**Exercise directions:** Emit a verbatim copy of the lines below from the line with "Generate a Blender" through the line with "from mathutils import Vector, Matrix, Euler, noise", excluding pictures and everything outside that range.

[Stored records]
....

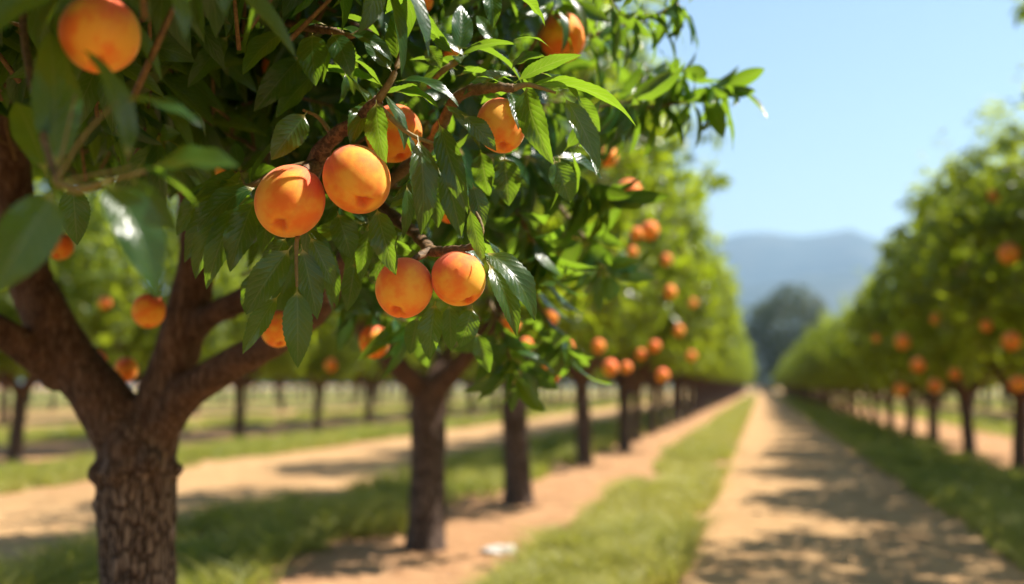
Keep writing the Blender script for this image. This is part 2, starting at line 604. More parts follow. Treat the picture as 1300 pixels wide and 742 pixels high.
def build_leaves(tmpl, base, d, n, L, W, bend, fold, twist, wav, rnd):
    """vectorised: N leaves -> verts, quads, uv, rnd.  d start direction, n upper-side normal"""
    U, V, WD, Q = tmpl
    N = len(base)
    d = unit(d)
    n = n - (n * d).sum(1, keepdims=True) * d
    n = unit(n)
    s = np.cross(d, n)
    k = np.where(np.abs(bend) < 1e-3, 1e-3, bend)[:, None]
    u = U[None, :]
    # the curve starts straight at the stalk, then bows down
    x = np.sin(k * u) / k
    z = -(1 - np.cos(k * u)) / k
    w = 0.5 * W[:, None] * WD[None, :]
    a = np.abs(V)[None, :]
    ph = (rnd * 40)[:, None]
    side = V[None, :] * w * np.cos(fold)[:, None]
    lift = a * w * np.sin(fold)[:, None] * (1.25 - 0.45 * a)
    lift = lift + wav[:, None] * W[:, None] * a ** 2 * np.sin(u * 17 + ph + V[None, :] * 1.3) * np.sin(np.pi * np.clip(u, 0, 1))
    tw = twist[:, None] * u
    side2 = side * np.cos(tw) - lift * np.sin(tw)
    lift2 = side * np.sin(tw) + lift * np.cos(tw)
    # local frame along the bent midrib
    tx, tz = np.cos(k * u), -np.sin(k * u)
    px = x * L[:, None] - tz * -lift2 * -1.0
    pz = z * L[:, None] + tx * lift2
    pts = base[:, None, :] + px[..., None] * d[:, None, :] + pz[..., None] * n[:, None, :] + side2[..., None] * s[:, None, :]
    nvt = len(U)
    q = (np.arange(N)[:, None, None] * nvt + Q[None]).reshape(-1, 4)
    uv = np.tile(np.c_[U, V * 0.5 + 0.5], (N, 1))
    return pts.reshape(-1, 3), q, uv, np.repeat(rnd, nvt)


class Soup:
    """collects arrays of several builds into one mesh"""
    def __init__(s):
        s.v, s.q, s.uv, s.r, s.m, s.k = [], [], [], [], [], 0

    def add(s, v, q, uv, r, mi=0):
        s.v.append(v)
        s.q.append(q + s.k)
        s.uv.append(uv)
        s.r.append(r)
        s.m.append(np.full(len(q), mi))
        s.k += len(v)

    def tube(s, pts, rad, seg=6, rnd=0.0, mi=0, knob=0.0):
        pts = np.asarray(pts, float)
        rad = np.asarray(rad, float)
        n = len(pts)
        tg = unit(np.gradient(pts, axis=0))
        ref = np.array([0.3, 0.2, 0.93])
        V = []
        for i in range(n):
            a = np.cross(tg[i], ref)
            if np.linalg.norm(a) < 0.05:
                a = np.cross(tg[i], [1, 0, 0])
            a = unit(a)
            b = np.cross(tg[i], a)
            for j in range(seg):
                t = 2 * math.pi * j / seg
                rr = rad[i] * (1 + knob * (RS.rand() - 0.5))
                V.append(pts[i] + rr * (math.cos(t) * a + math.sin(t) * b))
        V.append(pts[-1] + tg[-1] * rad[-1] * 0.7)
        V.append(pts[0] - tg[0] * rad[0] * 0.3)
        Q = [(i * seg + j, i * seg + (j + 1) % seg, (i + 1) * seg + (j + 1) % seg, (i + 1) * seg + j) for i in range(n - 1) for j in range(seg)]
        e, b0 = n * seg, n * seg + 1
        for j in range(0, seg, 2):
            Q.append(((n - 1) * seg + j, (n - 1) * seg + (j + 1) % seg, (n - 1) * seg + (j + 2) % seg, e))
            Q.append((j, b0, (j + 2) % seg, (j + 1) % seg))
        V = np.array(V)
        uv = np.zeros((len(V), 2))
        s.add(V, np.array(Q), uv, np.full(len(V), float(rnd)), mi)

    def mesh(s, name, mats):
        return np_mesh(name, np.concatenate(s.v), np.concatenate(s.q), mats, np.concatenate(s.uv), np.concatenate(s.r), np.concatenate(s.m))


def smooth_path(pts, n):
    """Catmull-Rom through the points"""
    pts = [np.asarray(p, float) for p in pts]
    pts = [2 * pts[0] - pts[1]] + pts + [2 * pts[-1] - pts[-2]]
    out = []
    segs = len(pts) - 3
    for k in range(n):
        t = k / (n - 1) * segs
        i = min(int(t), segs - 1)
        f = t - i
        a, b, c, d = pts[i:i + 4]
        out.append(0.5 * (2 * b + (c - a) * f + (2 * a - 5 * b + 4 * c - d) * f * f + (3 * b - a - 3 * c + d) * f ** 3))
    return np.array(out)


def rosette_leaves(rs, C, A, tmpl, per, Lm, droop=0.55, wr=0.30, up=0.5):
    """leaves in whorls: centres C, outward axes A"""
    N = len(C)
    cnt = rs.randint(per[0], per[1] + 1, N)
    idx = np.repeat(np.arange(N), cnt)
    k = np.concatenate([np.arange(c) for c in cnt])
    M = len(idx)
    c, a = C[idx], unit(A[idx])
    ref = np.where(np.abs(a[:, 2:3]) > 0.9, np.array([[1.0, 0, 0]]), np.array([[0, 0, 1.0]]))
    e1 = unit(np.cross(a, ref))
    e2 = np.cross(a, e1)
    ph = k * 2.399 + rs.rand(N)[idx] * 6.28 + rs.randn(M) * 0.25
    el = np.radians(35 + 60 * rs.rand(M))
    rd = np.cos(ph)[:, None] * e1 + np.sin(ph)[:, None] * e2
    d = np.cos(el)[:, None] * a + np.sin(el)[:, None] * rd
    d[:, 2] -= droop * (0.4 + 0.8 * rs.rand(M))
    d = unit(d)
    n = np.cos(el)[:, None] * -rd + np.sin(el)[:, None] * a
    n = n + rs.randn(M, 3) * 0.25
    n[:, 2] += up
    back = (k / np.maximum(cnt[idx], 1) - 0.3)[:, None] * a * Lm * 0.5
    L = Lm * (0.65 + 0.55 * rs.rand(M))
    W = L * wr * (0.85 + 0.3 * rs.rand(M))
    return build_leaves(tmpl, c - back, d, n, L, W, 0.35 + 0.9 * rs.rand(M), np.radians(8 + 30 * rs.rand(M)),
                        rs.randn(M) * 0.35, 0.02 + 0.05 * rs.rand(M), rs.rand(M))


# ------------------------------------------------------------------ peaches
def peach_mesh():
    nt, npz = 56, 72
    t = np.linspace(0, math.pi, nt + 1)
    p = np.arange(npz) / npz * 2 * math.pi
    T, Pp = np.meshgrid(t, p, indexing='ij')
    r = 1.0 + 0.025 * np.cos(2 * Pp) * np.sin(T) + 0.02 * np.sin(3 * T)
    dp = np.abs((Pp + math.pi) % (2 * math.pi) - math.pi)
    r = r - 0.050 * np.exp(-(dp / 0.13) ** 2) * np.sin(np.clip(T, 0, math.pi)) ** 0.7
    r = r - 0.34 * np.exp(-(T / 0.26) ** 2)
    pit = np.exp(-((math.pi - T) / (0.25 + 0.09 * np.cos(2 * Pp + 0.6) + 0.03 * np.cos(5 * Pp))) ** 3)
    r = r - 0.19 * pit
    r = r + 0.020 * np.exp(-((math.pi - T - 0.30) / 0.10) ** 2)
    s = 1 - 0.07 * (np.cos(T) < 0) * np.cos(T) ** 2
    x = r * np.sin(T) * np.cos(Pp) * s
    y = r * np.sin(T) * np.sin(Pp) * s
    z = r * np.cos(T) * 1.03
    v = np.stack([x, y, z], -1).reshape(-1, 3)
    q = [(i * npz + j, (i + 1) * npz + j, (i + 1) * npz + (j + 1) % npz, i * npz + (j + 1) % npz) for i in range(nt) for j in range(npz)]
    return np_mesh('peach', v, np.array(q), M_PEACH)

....

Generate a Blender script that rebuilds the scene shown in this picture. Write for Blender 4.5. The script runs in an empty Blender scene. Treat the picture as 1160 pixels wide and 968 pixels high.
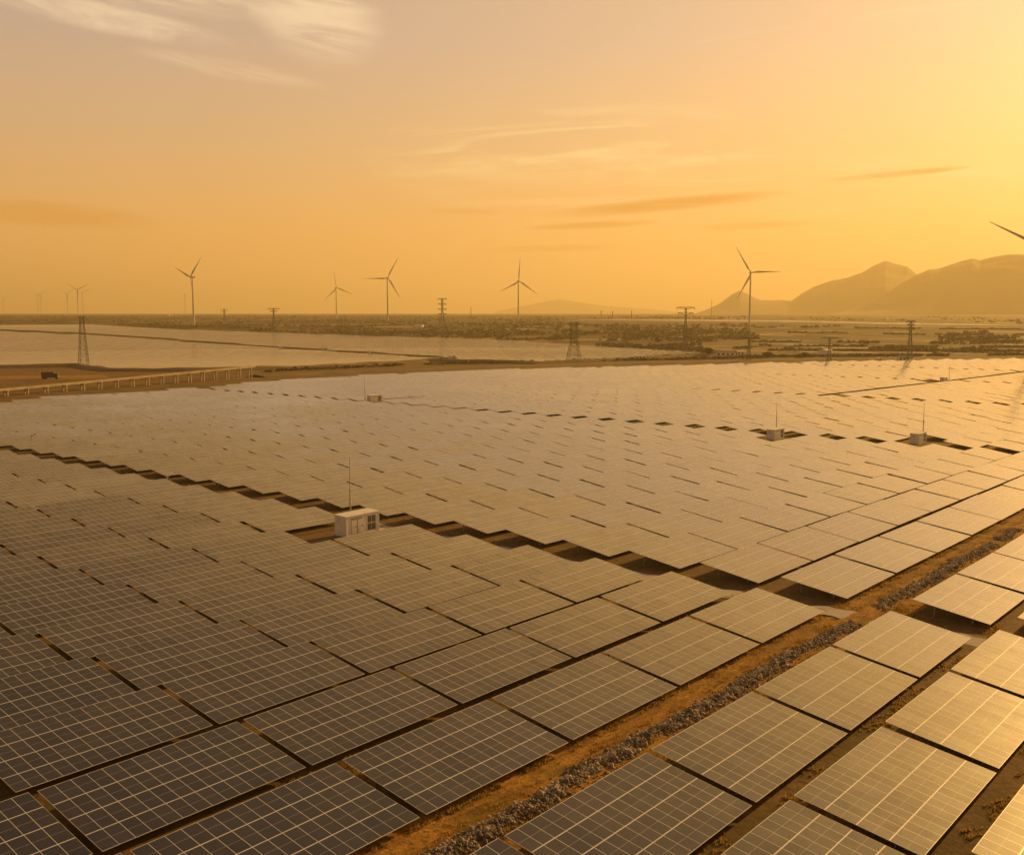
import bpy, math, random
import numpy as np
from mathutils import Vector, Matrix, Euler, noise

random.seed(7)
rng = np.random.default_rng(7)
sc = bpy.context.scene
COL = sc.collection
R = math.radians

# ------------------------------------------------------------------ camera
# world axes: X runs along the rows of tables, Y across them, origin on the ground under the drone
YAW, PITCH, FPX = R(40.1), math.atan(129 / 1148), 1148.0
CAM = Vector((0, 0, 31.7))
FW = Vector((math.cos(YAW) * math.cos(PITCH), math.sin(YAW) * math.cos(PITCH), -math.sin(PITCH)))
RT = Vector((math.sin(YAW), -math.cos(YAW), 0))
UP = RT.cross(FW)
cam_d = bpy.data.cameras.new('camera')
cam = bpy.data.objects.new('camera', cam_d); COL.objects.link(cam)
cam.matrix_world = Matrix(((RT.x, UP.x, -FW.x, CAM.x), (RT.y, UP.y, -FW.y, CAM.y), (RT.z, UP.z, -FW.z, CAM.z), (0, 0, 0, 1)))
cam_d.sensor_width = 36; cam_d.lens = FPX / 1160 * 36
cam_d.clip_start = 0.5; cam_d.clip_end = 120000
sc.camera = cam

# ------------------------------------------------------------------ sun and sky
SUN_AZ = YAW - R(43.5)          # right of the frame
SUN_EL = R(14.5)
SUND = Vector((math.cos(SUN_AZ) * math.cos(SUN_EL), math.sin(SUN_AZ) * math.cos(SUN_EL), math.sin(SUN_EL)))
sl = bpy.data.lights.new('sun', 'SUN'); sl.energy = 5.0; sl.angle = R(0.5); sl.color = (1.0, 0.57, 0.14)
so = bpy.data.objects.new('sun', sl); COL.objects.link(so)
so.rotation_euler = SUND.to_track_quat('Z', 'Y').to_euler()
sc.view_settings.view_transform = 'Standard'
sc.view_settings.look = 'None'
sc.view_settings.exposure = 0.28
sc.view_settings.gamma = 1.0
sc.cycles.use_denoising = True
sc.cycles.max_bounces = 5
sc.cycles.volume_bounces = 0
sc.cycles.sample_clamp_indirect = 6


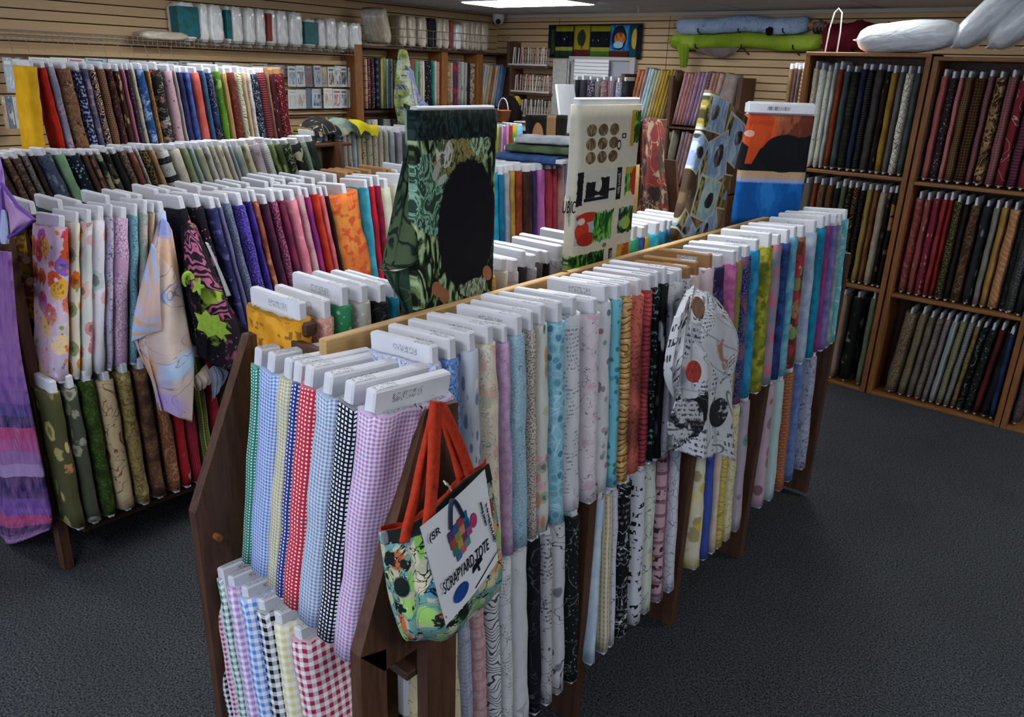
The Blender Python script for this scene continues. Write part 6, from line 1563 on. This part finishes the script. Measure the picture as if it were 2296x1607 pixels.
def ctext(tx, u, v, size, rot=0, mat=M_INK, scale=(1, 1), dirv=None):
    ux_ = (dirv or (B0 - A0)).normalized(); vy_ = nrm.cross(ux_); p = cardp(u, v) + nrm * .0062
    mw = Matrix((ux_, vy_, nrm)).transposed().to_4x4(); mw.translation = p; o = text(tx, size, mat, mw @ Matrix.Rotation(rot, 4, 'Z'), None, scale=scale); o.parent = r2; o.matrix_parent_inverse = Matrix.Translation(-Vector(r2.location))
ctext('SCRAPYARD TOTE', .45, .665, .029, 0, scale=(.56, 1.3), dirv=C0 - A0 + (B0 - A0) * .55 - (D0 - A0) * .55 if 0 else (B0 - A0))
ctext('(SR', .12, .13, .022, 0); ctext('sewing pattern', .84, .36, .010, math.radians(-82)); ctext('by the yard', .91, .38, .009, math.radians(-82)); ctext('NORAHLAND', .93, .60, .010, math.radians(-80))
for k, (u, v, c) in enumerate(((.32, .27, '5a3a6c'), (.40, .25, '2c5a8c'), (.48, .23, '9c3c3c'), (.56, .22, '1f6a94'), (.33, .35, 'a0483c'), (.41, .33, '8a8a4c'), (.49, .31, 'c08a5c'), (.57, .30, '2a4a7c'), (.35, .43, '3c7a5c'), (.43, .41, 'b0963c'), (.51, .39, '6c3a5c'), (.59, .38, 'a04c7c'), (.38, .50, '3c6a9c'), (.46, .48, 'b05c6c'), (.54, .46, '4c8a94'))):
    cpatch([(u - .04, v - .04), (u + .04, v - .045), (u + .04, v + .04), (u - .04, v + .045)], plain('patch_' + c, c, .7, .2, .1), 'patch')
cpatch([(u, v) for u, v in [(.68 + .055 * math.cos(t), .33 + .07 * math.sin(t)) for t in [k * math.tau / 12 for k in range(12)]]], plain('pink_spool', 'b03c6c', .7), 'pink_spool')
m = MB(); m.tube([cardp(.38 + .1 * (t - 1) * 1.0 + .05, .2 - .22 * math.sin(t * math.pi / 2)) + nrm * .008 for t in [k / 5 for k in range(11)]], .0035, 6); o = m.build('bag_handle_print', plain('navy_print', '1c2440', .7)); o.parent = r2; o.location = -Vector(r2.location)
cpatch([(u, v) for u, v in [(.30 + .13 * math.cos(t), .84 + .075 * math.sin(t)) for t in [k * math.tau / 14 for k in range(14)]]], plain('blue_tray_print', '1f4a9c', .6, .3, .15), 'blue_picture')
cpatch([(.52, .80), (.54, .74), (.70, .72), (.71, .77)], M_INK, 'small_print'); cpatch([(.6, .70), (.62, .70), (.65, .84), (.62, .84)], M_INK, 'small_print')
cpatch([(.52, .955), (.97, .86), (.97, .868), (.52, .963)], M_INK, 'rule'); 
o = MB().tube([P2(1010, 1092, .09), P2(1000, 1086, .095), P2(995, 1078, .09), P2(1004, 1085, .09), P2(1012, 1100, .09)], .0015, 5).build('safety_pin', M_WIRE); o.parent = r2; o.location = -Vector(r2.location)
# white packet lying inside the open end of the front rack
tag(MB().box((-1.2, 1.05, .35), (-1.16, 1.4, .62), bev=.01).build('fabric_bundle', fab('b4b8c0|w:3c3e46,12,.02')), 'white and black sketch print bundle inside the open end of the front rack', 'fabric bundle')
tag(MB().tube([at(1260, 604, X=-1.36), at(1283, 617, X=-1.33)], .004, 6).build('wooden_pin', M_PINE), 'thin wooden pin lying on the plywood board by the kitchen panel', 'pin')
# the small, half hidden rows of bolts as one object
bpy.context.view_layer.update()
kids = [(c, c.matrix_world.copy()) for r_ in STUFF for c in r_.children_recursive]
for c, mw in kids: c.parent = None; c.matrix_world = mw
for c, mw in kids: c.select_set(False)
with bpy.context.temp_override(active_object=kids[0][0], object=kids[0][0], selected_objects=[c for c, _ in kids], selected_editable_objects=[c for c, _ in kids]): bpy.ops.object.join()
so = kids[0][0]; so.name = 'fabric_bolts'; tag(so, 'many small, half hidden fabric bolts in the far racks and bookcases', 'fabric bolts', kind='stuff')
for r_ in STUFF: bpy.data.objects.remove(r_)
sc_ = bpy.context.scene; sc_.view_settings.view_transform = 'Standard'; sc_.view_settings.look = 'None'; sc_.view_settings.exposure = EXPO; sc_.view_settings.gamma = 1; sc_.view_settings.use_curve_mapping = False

....

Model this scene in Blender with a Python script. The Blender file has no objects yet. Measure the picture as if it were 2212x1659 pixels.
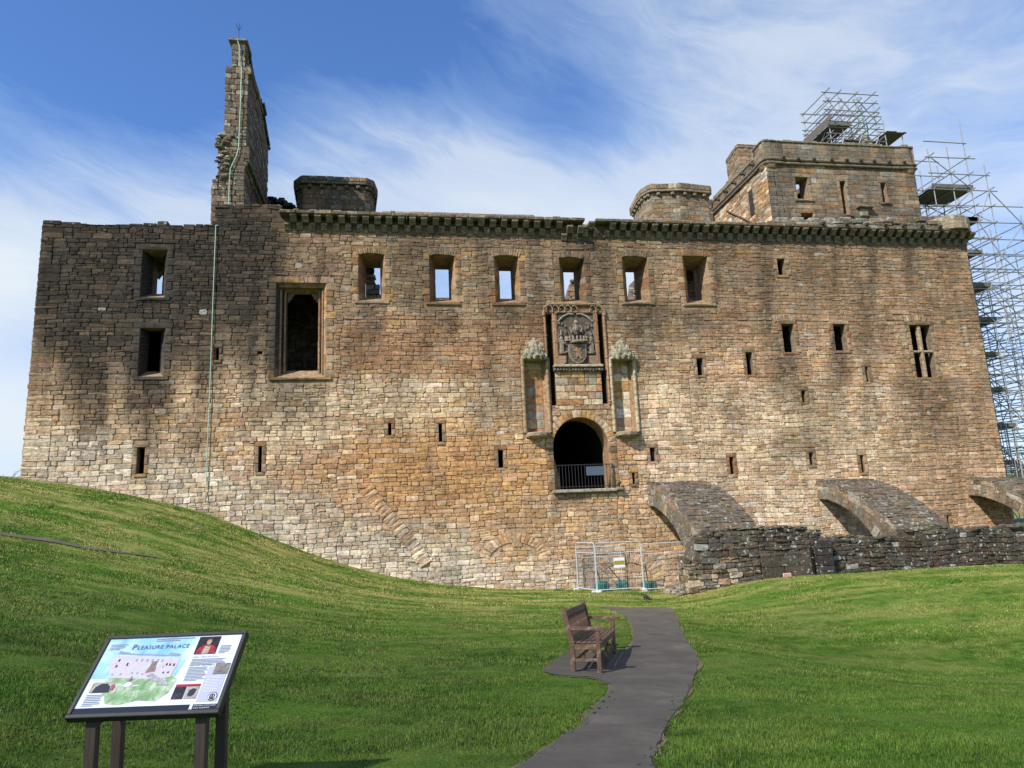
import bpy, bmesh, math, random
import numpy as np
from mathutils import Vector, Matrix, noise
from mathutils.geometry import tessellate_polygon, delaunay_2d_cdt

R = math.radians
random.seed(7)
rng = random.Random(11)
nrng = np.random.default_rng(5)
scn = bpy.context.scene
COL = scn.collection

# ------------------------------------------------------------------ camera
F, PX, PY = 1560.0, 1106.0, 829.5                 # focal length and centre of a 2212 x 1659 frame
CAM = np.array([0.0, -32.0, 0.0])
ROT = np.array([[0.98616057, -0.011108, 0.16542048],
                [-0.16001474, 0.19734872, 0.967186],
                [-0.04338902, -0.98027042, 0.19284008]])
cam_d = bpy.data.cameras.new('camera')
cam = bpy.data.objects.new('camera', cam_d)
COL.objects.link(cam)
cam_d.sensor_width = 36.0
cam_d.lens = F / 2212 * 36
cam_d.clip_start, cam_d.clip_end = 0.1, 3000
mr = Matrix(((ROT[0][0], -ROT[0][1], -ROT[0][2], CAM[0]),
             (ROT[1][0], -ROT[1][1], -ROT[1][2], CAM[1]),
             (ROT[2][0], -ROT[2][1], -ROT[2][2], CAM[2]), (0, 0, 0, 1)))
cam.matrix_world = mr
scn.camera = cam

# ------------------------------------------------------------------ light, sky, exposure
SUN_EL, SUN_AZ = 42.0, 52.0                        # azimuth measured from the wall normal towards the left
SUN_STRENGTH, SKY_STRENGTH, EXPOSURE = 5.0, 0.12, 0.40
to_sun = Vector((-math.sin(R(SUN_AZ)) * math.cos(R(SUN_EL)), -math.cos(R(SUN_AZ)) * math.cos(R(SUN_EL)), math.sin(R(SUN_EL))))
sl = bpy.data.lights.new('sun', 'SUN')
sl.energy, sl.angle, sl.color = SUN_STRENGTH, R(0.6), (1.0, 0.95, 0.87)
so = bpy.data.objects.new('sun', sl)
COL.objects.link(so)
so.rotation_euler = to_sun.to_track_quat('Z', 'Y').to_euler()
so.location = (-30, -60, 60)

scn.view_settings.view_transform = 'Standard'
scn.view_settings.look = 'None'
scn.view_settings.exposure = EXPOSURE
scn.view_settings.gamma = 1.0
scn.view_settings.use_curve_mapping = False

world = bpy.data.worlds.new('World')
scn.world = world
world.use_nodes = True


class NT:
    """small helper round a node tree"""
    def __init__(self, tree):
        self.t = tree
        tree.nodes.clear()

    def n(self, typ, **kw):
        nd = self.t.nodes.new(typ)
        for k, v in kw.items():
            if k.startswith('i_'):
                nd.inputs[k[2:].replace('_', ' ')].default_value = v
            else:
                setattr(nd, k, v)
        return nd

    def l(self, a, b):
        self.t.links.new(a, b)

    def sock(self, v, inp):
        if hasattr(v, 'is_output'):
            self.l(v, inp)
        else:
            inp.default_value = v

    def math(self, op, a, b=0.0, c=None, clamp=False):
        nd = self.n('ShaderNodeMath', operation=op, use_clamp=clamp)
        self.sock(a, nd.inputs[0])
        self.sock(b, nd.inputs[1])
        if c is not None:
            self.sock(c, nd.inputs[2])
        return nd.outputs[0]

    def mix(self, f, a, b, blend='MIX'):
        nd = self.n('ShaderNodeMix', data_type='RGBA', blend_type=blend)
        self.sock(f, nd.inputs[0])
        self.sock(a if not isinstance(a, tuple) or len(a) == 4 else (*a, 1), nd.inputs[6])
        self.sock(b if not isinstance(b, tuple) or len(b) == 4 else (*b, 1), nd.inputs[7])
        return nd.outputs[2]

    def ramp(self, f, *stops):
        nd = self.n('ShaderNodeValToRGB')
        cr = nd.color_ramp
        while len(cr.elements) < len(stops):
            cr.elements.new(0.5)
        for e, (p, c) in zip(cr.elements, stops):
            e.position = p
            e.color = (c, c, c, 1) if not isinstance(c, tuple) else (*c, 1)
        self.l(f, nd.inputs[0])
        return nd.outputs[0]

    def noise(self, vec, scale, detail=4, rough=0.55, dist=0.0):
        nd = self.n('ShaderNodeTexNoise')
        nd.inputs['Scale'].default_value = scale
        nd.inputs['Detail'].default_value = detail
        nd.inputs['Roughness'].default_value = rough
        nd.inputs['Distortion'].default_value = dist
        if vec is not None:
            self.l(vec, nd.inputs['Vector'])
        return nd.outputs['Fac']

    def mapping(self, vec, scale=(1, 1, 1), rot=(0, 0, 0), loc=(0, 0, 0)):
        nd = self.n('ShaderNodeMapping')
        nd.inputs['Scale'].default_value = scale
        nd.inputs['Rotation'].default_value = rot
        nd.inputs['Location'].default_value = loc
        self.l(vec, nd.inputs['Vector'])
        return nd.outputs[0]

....

**Response to the exercise:**
Generate a Blender script that rebuilds the scene shown in this picture. Write for Blender 4.5. The script runs in an empty Blender scene. Treat the picture as 1160 pixels wide and 968 pixels high.
import bpy, math, random
import numpy as np
from mathutils import Vector, Matrix, Euler, noise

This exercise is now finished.